Sec. 42-352. Obligation of successor in interest or assignee of supplier or dealer. The obligation of any supplier or dealer under sections 42-345 to 42-354, inclusive, shall be applied to and made an obligation of any successor in interest or assignee of the supplier or dealer. For purposes of this section, a successor in interest includes, but is not limited to, any purchaser of the assets or stock, any surviving entity resulting from a merger or liquidation, any receiver or any trustee of the original supplier or dealer.

(P.A. 97-179, S. 8.)

Sec. 42-353. Security interest in inventory. Arbitration. Waiver void. Settlements. (a) Nothing in sections 42-345 to 42-354, inclusive, shall be construed to release or terminate a perfected security interest of a supplier in the inventory of a dealer.

(b) Nothing in sections 42-345 to 42-354, inclusive, shall be construed to limit the right of a dealer and a supplier to enter into a dealer agreement providing for the arbitration of disputes arising under such agreement. Any such arbitration shall be consistent with the provisions of said sections and other applicable law. Any such arbitration shall be conducted in the city or town in which the dealer maintains the dealer’s principal place of business in this state.

(c) Any provision contained in a dealer agreement or other contract purporting to waive compliance with any requirement of sections 42-345 to 42-354, inclusive, is void and unenforceable to the extent of such purported waiver.

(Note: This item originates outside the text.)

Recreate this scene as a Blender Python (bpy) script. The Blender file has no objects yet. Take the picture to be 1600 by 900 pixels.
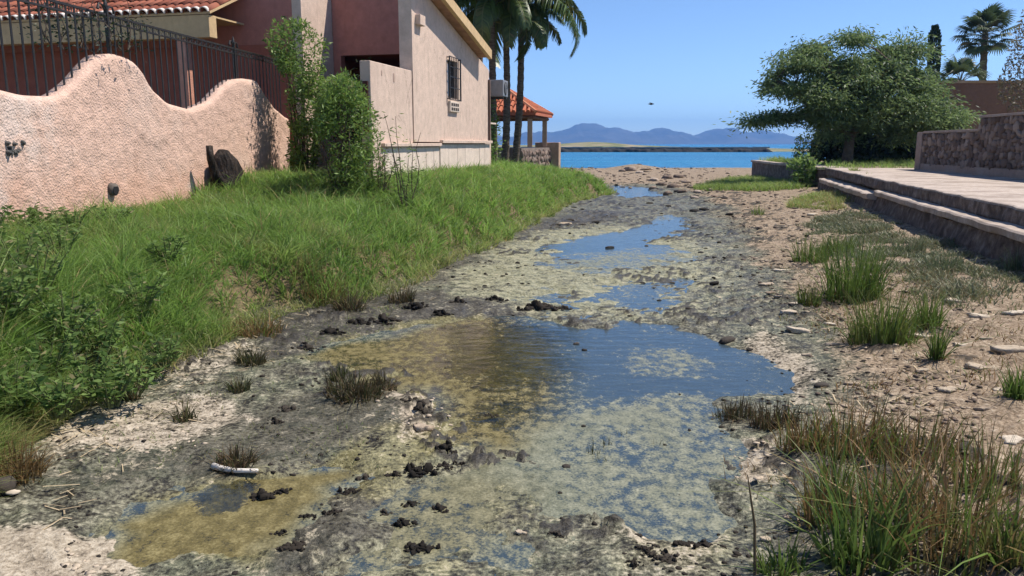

(d) Nothing in sections 42-345 to 42-354, inclusive, shall be construed to limit or prohibit good-faith settlements of disputes voluntarily entered into between the parties to a dealer agreement.

(P.A. 97-179, S. 9.)

Sec. 42-354. Civil action. Any supplier or dealer may bring an action in the Superior Court to recover damages sustained by reason of a violation of any provision of sections 42-345 to 42-353, inclusive, and, if appropriate, may apply for injunctive relief as provided in chapter 916. Any such action shall be privileged with respect to its assignment for trial. Such supplier or dealer, if successful in such action, shall be entitled to costs and reasonable attorneys’ fees.